— BEGIN —
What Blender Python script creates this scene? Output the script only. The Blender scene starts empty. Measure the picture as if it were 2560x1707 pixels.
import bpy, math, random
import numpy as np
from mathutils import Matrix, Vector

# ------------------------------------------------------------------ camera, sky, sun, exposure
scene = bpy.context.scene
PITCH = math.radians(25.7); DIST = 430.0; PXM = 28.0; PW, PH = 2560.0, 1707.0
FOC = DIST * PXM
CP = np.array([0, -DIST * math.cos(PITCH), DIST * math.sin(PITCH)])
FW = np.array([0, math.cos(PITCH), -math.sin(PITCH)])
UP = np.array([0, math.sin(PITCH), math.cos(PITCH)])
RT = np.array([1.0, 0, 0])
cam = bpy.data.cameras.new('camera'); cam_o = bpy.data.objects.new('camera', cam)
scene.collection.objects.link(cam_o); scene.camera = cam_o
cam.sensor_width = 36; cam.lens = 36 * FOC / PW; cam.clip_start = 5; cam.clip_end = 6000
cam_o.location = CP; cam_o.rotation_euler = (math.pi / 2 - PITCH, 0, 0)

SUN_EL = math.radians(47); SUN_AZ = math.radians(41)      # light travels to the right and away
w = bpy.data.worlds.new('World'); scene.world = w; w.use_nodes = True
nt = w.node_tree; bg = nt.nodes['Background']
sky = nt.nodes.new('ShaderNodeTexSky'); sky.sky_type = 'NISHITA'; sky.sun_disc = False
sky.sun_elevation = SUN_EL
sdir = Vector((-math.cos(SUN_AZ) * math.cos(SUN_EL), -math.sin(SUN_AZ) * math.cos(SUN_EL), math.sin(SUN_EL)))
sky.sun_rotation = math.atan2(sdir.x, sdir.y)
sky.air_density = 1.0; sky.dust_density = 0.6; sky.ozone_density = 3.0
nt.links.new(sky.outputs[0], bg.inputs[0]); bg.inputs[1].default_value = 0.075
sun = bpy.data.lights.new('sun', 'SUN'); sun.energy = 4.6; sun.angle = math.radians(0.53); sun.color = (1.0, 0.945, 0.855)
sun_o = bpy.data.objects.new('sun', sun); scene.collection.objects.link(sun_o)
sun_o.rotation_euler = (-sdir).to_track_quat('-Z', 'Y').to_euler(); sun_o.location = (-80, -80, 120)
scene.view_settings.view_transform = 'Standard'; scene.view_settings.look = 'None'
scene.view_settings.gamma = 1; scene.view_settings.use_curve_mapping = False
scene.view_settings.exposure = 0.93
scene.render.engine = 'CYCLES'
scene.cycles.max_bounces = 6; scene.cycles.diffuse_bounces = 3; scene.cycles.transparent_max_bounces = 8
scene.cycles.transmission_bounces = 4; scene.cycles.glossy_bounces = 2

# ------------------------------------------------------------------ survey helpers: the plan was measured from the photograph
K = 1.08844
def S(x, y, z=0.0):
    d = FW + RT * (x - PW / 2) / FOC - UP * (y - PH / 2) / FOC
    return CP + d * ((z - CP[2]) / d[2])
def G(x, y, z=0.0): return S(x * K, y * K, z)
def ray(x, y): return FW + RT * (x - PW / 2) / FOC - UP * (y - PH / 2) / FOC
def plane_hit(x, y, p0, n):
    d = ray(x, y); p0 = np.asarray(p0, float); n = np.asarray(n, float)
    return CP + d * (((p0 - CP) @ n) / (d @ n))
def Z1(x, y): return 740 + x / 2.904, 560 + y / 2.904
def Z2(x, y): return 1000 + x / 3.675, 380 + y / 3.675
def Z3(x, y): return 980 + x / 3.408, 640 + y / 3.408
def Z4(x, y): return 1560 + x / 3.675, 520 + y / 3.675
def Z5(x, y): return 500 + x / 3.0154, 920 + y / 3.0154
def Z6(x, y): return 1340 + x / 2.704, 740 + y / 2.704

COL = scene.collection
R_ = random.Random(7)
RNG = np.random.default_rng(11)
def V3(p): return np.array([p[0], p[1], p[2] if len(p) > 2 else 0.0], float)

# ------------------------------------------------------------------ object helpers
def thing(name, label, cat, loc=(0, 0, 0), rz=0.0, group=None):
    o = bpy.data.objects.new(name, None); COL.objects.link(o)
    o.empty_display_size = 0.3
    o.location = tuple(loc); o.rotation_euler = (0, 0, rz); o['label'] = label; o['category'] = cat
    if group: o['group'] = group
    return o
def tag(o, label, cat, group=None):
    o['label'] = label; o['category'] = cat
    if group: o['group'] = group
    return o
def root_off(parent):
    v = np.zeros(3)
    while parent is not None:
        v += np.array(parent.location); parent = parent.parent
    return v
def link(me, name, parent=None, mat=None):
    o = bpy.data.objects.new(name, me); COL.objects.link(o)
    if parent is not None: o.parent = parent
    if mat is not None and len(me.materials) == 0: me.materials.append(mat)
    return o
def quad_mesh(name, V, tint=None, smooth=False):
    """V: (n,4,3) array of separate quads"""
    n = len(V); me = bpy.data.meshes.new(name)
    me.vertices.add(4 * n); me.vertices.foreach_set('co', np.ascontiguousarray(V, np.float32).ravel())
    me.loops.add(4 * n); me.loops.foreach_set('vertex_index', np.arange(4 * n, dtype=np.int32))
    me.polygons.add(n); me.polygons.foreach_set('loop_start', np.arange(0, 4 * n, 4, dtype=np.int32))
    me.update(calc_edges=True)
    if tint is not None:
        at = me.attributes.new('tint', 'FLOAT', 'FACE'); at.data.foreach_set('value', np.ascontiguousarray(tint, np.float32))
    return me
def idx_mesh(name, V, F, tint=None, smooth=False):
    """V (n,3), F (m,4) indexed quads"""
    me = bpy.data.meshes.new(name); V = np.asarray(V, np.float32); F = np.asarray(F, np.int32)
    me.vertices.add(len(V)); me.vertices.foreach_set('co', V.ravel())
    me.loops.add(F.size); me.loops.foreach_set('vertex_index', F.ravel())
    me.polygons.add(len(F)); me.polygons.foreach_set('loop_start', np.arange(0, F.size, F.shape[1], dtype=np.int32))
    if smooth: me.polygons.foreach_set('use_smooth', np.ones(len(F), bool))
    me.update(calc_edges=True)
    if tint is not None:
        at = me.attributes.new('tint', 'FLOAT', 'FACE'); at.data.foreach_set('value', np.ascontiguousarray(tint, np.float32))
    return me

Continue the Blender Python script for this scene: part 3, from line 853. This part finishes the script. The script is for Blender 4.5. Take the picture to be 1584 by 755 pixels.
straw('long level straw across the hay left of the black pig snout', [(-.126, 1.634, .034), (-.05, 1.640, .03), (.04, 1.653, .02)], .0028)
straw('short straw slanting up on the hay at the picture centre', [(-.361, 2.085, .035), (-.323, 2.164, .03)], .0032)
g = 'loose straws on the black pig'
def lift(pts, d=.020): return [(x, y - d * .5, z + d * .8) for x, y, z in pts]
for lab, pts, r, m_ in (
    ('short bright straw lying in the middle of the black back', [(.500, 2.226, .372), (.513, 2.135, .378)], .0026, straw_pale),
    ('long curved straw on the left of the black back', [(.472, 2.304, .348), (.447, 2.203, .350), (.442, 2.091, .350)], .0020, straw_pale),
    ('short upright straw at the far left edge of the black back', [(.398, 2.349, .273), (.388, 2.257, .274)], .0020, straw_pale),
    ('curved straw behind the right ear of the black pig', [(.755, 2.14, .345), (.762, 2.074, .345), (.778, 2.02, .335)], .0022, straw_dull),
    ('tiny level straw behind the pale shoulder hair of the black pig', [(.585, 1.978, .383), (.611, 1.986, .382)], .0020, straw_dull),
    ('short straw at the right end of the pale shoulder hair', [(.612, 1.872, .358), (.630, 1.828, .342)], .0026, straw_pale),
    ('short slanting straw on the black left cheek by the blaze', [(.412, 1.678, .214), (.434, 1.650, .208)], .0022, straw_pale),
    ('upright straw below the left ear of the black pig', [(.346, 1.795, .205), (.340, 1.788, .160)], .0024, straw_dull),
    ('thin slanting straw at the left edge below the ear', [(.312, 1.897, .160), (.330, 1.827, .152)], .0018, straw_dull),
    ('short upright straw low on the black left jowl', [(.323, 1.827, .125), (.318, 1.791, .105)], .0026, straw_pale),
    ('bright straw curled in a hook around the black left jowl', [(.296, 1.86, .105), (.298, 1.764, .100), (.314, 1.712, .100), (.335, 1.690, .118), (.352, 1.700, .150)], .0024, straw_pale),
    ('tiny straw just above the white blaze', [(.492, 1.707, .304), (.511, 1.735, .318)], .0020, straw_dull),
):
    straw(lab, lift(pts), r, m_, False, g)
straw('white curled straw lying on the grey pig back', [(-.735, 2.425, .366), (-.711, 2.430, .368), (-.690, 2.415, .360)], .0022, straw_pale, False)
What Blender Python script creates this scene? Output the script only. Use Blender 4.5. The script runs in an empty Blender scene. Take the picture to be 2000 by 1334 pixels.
— END —
## What you are asked to do
Find each line holding "Blender". Copy it out.

## Solution
What Blender Python script creates this scene? Output the script only. The Blender scene starts empty. Measure the picture as if it were 2560x1707 pixels.
Continue the Blender Python script for this scene: part 3, from line 853. This part finishes the script. The script is for Blender 4.5. Take the picture to be 1584 by 755 pixels.
What Blender Python script creates this scene? Output the script only. Use Blender 4.5. The script runs in an empty Blender scene. Take the picture to be 2000 by 1334 pixels.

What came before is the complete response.